On 5/2/2014 3:25 PM, Vlad Khorsun wrote:
>> OK, the alternative to record lookups is to store the transaction id in
>> index.  This would require an index insertion for all indexes defined on
>> a table even if the key value didn't change.  It would also require a
>> corresponding index deletion for each index defined on the table when a
>> record version was garbage collected.  The update performance would go
>> straight down the toilet.  And this doesn't include the performance drop
>> due to fluffed up indexes.
>>
>> If you have a third alternative, by all means share it.
>      Mark every index key with two tx numbers:
> - first, mandatory - is the number of tx that inserts this key (insert, 
> update when key was changed),
> - second, optional - is the number of tx that deletes this index key (delete, 
> update when key was changed).
>
> - inserts will cost the same as now,
> - updates will
>      - if key was not changed - same cost as now (zero)
>      - if key was changed - twice cost as now (mark old key with current tx 
> number, insert new key)
> - delete will have additional cost to mark old key with current tx number
> - undo of update and delete must additionally clear the mark for the old key
> - index keys will be more wide than now, there is some tricks to reduce new 
> index keys length
> - garbage collection will be the main winner - there is no need to process 
> indices at the same time
>    as table records. It allows to process every index independent from table 
> and almost completely
>    eliminates random IO when records are removed. Currently, when table have 
> more than 5-6 indices,
>    garbage collection is terrible slow because of random IO.
> - selects will have no need to read record version to evaluate record 
> visibility
> - also it allows to have index coverage (also requires to use such index key 
> encoding which allows
>    to recover original value from index key)
>
>

OK, I've given this some thought.  With one reservation and a set of 
concerns, I'm reasonably convinced that the information necessary to 
implement this is available at each step of an entry entry life cycle -- 
insertion, update, and eventual garbage collection is either available 
when need or could be provided at negligible cost. The performance 
considerations are significant and very difficult to balance.  I will 
stop short at saying it could be implemented and leave whether it should 
be implement to folks more familiar with the current code than me.

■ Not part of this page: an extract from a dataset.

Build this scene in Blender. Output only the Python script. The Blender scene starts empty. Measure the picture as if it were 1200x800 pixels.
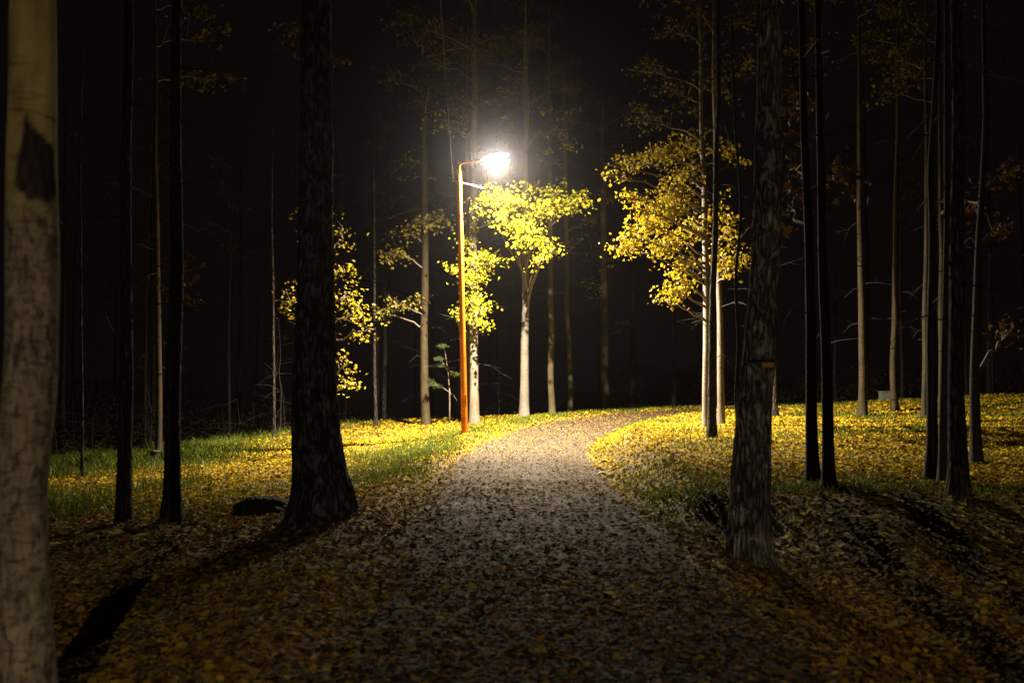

My sole reservation is that there can be information lost when a large 
valued 64 integer is converted into a double to generate the index key.  
The current key generation scheme. doesn't quite hack it Vlad's scheme.  
That said, it could be readily fixed by appending the low order bits of 
the original 64 bit integer to the end of the mulched key.  This could 
probably be done as an upwards compatible upgrade, but since Vlad's 
scheme requires other significant changes, it probably doesn't make sense.

My first concern is over index density.  Adding one and sometimes two 
transaction ids to each index entry is going to significantly fluff up 
the index, increasing the I/O necessary for index scans and 
maintenance.  Transaction ids are not small and don't compress well.  
Given the density of the current index structure, adding transaction ids 
might double the index size.

My second concern is CPU performance.  Index bucket traversal has always 
been the single greatest hot spot in the architecture. Arno's jump 
table, for example, was a net success by reducing CPU at the expense of 
index density.  The CPU cost of skip over a (variable length?) 
transaction id, determine whether there is a second transaction id, and 
is so, skip over the second could easily double or triple the cost of 
index lookups.  But perhaps a beastly clever compression schema that 
compressed the pair as a single unit could mitigate this.  But either 
way, the addition cycles will be significant -- and probably painful.

My third concern is that garbage collection will be very tricky, but as 
lone as the going/staying lists are maintained, doable.  The simple 
cases are probably straightforward, but untangling A-B-A updates are 
going to be hard, particularly if the two A entries are split between 
two index leaf pages.  Still, this is only code, and I wouldn't expect a 
noticeable perform hit.

My last concern doesn't really apply to single node Firebird, but could 
come back and bite if somebody tried to make a distributed version.  The 
problem is that Sean's scheme assumes that record versions and 
transaction ids are co-linear.   This works when allocating transaction 
ids from the header page, but this is expensive in fine grain threading 
and a disaster in the distributed case.   In NuoDB, for example, I have 
formal IdManagers that delegate blocks of ids for individual nodes.  
Vlad's scheme could not be implement on systems like NuoDB.  That's 
hardly fatal for Firebird, but it does make a future growth path 
troublesome.

There is much to be said for an index scan mechanism that does not 
require record lookup.  This has been an issue since the DEC database 
war between Rdb/ELN and Rdb/VMS.  There are gobs of benchmarks out there 
that take advantage of index-only retrievals, and some operations like 
computing counts are vastly faster.  But there is no free lunch, and 
lots of other operations will get slower.

It's an excellent idea that, I think, could be made to work.  I just 
don't know whether it is wise or not.